En bois, en papier... et en vie
septembre 2000
par Denise Pelletier
JONQUIÈRE(DP) - Des êtres de bois et de papier qui vivent et racontent des histoires comme s'ils étaient des personnages de roman: c'est ce que l'on trouve en visitant l'exposition «Portrait de la famille Roman», présentée par Aline Martineau au CNE, jusqu'au 29 octobre.
Cette artiste de Québec a réalisé là un travail tout à fait remarquable, proposant une véritable fusion entre les deux matières que sont le bois et la papier: ses personnages sont vraiment faits des deux éléments, le corps ou les bras pouvant être représentés par une souche ou une branche, les cheveux et les visages en papier sculpté, enroulé, ou travaillé de diverses façons. La technique, parfaitement maîtrisée, ne correspond manifestement pas à un désir de briller ou de démontrer l'habileté de la créatrice: elle est tout entière au service du sens, de ce qu'il y a à transmettre.
Ce qui est transmis est en l'occurrence très riche, car les expressions et les attitudes des personnages sculptés d'Aline Martineau parlent à tous les visiteurs. Et voilà une autre qualité de ce travail décidément hors de l'ordinaire: il est parfaitement et immédiatement accessible, que l'on soit spécialiste critique d'art, amateur occasionnel ou simple passant qui ne connaît rien à la création. Entre autres à cause de la vie que l'artiste a su insuffler à ses personnages, travaillant le moindre de leurs traits, le moindre de leurs gestes, de telle façon que l'on voit immédiatement en eux des membres de la grande famille humaine, qui vivent, aiment, souffrent et parlent, même si en réalité, ce sont des objets.
En entrevue téléphonique, Aline Martineau nous précisait qu'elle avait beaucoup travaillé les visages, car c'est par là que les personnages se révèlent. Le travail combiné du bois et du papier n'est pas nouveau chez elle, car ces deux matières l'ont toujours intéressée, mais cette fois, dit-elle, «j'ai été plus loin dans l'aspect narratif». Elle a en effet tissé une histoire autour de tous ces personnages, une histoire fantaisiste, qui relève des deux mots du titre: famille et Roman.
Roman, c'est le nom de la famille, mais c'est aussi ce qui se dit, ce qui se raconte, c'est la saga qui tient parfois du mythe, au sujet des diverses branches de cette famille et de ses membres, certains timides et discrets, d'autres hauts en couleurs, d'autres enfin dont l'existence même n'est pas attestée.
Afin de mettre davantage en évidence cet aspect «roman», elle accompagne chaque personnage ou groupe de personnages d'un petit carton sur lequel on trouve une photo et un texte.

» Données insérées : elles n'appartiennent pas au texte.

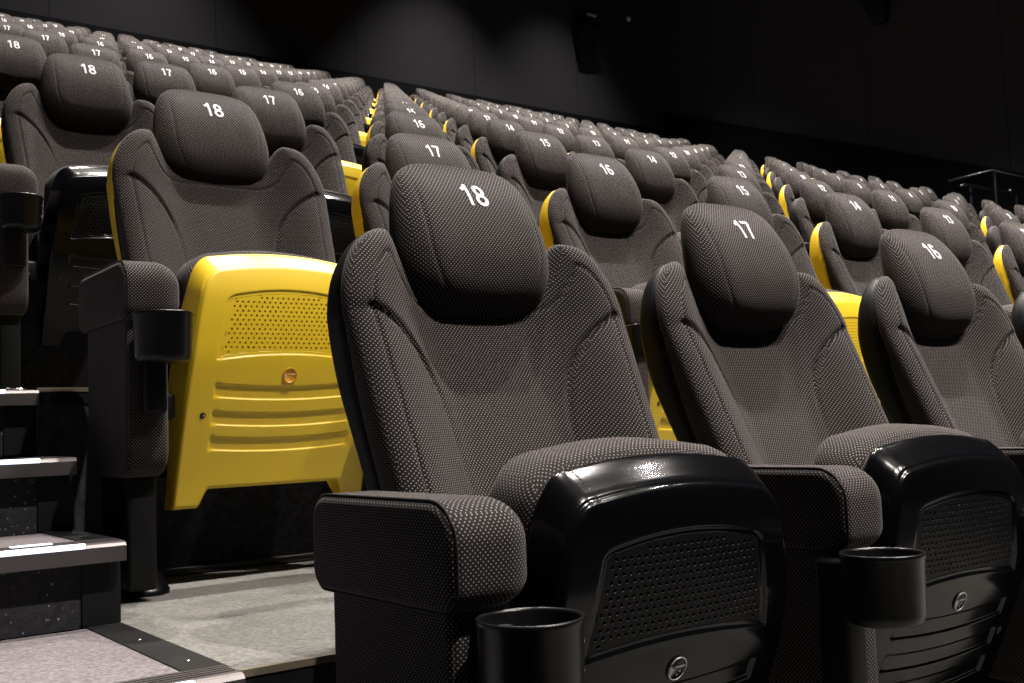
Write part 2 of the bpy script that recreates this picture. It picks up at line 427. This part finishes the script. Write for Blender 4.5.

Ce dernier, non dénué d'humour, évoque cet arbre généalogique qui étend ses racines dans l'espace et dans le temps: il y a, dans cette famille, des branches italiennes (les Romano et les Capucino) une branche russe (Romanov), une troupe de saltimbanques, des immigrants, des navigateurs, des parents et des enfants, des frères et des soeurs, et quelques personnages mystérieux, comme Claudius, le général romain ou Klara Romanov, dont on sait peu de choses. Il y a aussi l'ancêtre Lucia (allusion à Lucy), et Giovanna Roman, première femme coureur des bois.
Ils ont en commun, outre leurs racines et leur arbre généalogique, d'être faits de bois et de papier, chaque sculpture rappelant avec éclat à quel point l'un est issu de l'autre, comme le personnage sort, sans s'en séparer totalement, de l'arbre ou de la branche.
Aline Martineau dit travailler beaucoup par instinct et intuition: «la création de chaque personnage prend beaucoup de temps, je travaille jusqu'à ce qu'il me touche, me parle, et quand j'y arrive, c'est chaque fois comme un véritable petit miracle», dit-elle.
«Portrait de la famille Roman» est une exposition à la fois remarquable et accessible, et Aline Martineau est une artiste à découvrir.